Besonders empfehlenswert; schwergewichtig, aber heiter zu lesen. Am 23.12.1983 las er zusammen mit dem Jazztrio „The Neighbours" und starb zwei Tage später - letztlich an einem zu intensiven, möglicherweise unglücklichen Leben. 25 Jahre später stellte der Grazer Autor Günter Eichberger als Herausgeber des Gesamtwerkes von Gunter Falk den bei Ritter erschienenen Band am 2. Juli im Studentenheim „Münzl" vor. Wie immer war das Klavier schwarz, wie immer waren Wände und Fenster schwarz abgehängt und wieder spielten die Neigbhours, diesmal zur Stimme des Toten, die aus der ursprünglichen Aufnahme heraus gesampelt worden war. (Dieter Glawischnig Klavier, Ewald Oberleitner Bass und Armin Pokorn, Gitarre, Sampling). Das raue, alkoholgetränkte Lispeln, die sanfte und zugleich wilde Stimme des längst Verstorbenen mischte sich gespenstisch mit der etwas aparten Livemusik.

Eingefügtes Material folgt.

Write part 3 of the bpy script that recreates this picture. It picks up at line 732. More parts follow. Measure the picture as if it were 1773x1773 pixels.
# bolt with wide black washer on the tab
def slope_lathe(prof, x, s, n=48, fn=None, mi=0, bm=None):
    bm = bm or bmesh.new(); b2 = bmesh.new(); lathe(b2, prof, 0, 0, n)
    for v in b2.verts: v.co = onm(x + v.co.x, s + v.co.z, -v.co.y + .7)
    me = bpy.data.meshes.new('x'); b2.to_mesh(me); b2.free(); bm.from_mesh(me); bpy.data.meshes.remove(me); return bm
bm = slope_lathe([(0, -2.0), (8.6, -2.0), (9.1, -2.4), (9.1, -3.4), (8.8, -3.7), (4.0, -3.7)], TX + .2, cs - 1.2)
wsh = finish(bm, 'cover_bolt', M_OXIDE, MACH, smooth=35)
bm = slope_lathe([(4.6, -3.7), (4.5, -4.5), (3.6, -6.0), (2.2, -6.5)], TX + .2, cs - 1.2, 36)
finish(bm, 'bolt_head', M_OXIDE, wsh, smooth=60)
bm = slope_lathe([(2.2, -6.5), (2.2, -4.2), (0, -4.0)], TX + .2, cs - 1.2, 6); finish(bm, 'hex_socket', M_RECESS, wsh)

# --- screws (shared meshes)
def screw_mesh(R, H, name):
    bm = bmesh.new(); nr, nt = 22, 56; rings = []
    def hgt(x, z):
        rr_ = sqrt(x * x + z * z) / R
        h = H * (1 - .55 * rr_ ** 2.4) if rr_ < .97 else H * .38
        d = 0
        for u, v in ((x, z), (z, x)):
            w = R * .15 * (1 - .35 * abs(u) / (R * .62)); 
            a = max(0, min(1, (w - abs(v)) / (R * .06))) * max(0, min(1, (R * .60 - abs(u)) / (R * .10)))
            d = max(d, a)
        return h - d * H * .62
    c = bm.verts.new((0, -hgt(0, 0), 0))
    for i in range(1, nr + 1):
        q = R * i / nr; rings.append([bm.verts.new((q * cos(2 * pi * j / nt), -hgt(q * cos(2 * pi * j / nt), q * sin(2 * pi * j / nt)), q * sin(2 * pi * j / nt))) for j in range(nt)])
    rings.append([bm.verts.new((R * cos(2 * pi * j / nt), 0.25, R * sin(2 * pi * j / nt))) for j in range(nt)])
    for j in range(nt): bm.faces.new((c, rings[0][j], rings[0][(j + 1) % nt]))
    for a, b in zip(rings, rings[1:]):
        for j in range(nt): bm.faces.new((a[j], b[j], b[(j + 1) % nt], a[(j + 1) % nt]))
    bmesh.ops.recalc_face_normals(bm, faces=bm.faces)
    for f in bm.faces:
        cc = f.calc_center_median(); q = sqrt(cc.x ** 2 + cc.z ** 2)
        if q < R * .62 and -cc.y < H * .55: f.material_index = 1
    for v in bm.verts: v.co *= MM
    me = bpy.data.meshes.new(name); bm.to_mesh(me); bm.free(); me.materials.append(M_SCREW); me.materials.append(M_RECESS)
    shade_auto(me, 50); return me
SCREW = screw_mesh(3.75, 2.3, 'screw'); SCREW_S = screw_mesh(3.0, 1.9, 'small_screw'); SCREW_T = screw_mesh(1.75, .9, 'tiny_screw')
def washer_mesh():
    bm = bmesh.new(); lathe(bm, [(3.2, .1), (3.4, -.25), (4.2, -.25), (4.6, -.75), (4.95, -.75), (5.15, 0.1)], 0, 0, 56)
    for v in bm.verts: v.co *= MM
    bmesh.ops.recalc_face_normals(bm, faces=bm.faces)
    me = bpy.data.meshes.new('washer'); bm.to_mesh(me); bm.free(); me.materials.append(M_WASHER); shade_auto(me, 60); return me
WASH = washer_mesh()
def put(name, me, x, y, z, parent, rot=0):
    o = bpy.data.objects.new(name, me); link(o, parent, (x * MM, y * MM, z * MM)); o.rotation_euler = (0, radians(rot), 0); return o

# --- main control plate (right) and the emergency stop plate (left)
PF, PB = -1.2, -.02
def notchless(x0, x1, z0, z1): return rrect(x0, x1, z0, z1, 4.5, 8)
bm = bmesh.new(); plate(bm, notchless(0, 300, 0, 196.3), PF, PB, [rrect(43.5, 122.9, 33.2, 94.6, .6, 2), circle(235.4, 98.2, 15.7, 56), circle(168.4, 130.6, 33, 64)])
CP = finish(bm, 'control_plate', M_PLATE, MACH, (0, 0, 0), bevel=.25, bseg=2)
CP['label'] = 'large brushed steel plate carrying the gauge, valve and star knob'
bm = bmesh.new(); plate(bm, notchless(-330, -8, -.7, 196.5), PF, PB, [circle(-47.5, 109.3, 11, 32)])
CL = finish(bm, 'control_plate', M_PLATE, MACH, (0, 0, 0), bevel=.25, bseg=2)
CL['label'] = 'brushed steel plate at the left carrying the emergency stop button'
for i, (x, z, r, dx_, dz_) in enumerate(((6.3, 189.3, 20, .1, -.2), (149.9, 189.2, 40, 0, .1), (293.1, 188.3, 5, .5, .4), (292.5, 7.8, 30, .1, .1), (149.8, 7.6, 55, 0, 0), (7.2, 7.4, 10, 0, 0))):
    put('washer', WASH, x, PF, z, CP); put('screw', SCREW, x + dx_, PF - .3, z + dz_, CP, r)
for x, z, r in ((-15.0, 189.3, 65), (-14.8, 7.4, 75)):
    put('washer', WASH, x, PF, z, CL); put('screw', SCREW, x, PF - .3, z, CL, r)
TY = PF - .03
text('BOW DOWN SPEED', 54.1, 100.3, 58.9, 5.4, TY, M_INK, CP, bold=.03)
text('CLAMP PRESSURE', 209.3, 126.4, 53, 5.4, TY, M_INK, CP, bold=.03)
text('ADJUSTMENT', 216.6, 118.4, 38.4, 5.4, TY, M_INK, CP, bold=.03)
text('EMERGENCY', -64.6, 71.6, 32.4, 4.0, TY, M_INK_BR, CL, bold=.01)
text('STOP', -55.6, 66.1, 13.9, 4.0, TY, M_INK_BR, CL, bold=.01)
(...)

Die ursprüngliche Aufnahme, wesentlich wilder, findet sich auf zwei CDs, die dem bei Droschl erschienenen Dossier über Falk beigelegt sind.
Auf den Soziologen und Autor Falk trifft das Bild des Untoten zu, der keiner Welt ganz angehört und deren normale Bewohner verstört. Stets bestand ein Missverhältnis zwischen der öffentlichen Wertschätzung Gunter Falks und dem lesenden Publikum; zwischen dem „Franz beim Bier" wie ein Text heißt, und dem prophetischen Analytiker einer Kultur der Kulturlosigkeit. 1999 wurde eine Symposiumsreihe in der Hofburg den Intellektuellen der 2. Republik gewidmet und Falk war nach Ernst Fischer die zweite Persönlichkeit, der man sich widmete. Die Tragfähigkeit von Falks prophetischen Slogans, das Zusammenspiel zwischen Politik und Kunst, Reflexion und Sentiment zeigt sich aktuell in Zitaten wie „Die Grenzen Deiner Liebe sind die Reichweiten Deiner Raketen".
In seiner Einführung machte Günter Eichberger klar, dass mit dem Tod Gunter Falks die Grazer Ära der Spätboheme, eines selbstzerstörerischen, gelegentlich erhellenden Individualanarchismus endete. Während Hanns Koren, dessen 100. Geburtstag dieses Jahr begangen wird, den steirischen Aufbruch in die Moderne durch ein Beharren auf konservativen Werten betrieb, brachen die Forumliteraten Gunter Falk und Wolfgang Bauer mit ihren provozierenden Dunkelkammerlesungen in die gleiche Richtung auf. Insofern war der von Heimo Steps in seiner dem 100.Geburtstag von Hanns Koren gewidmeten Veranstaltungsreihe „auszeit" veranstaltete Abend nicht nur von beklemmender Intensität, sondern auch programmatisch stimmig.